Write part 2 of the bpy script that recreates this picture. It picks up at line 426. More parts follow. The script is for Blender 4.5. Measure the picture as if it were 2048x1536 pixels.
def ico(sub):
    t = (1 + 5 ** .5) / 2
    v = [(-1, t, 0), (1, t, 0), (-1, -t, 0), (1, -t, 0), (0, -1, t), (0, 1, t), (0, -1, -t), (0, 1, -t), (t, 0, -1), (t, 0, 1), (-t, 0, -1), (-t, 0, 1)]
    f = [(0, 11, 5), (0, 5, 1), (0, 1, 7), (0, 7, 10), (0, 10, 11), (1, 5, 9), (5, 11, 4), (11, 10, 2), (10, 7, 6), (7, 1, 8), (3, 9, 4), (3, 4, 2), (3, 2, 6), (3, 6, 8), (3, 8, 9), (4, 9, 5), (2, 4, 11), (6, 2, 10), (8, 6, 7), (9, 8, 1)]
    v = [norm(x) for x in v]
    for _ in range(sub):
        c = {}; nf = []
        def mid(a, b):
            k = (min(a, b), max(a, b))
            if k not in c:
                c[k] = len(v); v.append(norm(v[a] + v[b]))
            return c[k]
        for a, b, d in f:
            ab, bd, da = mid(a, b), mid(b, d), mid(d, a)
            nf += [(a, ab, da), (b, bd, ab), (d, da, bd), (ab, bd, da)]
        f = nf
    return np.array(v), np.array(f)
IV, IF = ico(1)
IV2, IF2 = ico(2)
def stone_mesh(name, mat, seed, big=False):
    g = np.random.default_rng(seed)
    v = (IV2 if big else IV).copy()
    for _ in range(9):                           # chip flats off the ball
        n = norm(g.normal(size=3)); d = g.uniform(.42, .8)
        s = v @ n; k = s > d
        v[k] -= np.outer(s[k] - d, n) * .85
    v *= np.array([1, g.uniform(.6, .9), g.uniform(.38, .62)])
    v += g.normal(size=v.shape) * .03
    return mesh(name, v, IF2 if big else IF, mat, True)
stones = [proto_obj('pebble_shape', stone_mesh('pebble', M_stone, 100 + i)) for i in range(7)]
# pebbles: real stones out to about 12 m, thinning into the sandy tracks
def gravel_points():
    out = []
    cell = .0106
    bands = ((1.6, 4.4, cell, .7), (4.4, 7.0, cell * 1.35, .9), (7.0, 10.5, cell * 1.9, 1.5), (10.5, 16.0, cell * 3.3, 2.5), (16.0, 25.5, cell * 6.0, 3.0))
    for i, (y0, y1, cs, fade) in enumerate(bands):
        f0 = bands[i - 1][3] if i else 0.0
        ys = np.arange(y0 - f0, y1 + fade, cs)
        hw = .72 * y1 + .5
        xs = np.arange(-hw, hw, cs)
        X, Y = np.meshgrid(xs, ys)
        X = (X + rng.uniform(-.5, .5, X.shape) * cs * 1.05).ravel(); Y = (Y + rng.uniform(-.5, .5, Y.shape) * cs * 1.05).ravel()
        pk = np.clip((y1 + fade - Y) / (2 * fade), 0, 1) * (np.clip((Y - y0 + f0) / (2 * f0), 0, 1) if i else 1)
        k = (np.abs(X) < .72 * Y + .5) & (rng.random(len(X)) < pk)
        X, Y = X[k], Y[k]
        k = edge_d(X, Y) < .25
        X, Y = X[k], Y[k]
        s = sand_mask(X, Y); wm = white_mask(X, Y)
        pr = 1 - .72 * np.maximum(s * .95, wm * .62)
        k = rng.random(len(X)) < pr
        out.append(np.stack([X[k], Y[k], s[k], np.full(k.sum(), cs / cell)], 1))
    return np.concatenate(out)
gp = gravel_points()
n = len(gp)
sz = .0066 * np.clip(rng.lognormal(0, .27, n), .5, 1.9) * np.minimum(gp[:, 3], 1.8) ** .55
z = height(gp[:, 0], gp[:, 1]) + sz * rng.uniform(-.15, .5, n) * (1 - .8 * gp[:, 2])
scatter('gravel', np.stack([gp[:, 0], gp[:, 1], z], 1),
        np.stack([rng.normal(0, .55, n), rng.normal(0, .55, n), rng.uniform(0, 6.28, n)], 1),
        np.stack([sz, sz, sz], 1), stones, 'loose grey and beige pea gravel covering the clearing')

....

Stated goal ▸
The data above must be returned in full, exactly as written.

Finished exercise ▸
Write part 2 of the bpy script that recreates this picture. It picks up at line 426. More parts follow. The script is for Blender 4.5. Measure the picture as if it were 2048x1536 pixels.
def ico(sub):
    t = (1 + 5 ** .5) / 2
    v = [(-1, t, 0), (1, t, 0), (-1, -t, 0), (1, -t, 0), (0, -1, t), (0, 1, t), (0, -1, -t), (0, 1, -t), (t, 0, -1), (t, 0, 1), (-t, 0, -1), (-t, 0, 1)]
    f = [(0, 11, 5), (0, 5, 1), (0, 1, 7), (0, 7, 10), (0, 10, 11), (1, 5, 9), (5, 11, 4), (11, 10, 2), (10, 7, 6), (7, 1, 8), (3, 9, 4), (3, 4, 2), (3, 2, 6), (3, 6, 8), (3, 8, 9), (4, 9, 5), (2, 4, 11), (6, 2, 10), (8, 6, 7), (9, 8, 1)]
    v = [norm(x) for x in v]
    for _ in range(sub):
        c = {}; nf = []
        def mid(a, b):
            k = (min(a, b), max(a, b))
            if k not in c:
                c[k] = len(v); v.append(norm(v[a] + v[b]))
            return c[k]
        for a, b, d in f:
            ab, bd, da = mid(a, b), mid(b, d), mid(d, a)
            nf += [(a, ab, da), (b, bd, ab), (d, da, bd), (ab, bd, da)]
        f = nf
    return np.array(v), np.array(f)
IV, IF = ico(1)
IV2, IF2 = ico(2)
def stone_mesh(name, mat, seed, big=False):
    g = np.random.default_rng(seed)
    v = (IV2 if big else IV).copy()
    for _ in range(9):                           # chip flats off the ball
        n = norm(g.normal(size=3)); d = g.uniform(.42, .8)
        s = v @ n; k = s > d
        v[k] -= np.outer(s[k] - d, n) * .85
    v *= np.array([1, g.uniform(.6, .9), g.uniform(.38, .62)])
    v += g.normal(size=v.shape) * .03
    return mesh(name, v, IF2 if big else IF, mat, True)
stones = [proto_obj('pebble_shape', stone_mesh('pebble', M_stone, 100 + i)) for i in range(7)]
# pebbles: real stones out to about 12 m, thinning into the sandy tracks
def gravel_points():
    out = []
    cell = .0106
    bands = ((1.6, 4.4, cell, .7), (4.4, 7.0, cell * 1.35, .9), (7.0, 10.5, cell * 1.9, 1.5), (10.5, 16.0, cell * 3.3, 2.5), (16.0, 25.5, cell * 6.0, 3.0))
    for i, (y0, y1, cs, fade) in enumerate(bands):
        f0 = bands[i - 1][3] if i else 0.0
        ys = np.arange(y0 - f0, y1 + fade, cs)
        hw = .72 * y1 + .5
        xs = np.arange(-hw, hw, cs)
        X, Y = np.meshgrid(xs, ys)
        X = (X + rng.uniform(-.5, .5, X.shape) * cs * 1.05).ravel(); Y = (Y + rng.uniform(-.5, .5, Y.shape) * cs * 1.05).ravel()
        pk = np.clip((y1 + fade - Y) / (2 * fade), 0, 1) * (np.clip((Y - y0 + f0) / (2 * f0), 0, 1) if i else 1)
        k = (np.abs(X) < .72 * Y + .5) & (rng.random(len(X)) < pk)
        X, Y = X[k], Y[k]
        k = edge_d(X, Y) < .25
        X, Y = X[k], Y[k]
        s = sand_mask(X, Y); wm = white_mask(X, Y)
        pr = 1 - .72 * np.maximum(s * .95, wm * .62)
        k = rng.random(len(X)) < pr
        out.append(np.stack([X[k], Y[k], s[k], np.full(k.sum(), cs / cell)], 1))
    return np.concatenate(out)
gp = gravel_points()
n = len(gp)
sz = .0066 * np.clip(rng.lognormal(0, .27, n), .5, 1.9) * np.minimum(gp[:, 3], 1.8) ** .55
z = height(gp[:, 0], gp[:, 1]) + sz * rng.uniform(-.15, .5, n) * (1 - .8 * gp[:, 2])
scatter('gravel', np.stack([gp[:, 0], gp[:, 1], z], 1),
        np.stack([rng.normal(0, .55, n), rng.normal(0, .55, n), rng.uniform(0, 6.28, n)], 1),
        np.stack([sz, sz, sz], 1), stones, 'loose grey and beige pea gravel covering the clearing')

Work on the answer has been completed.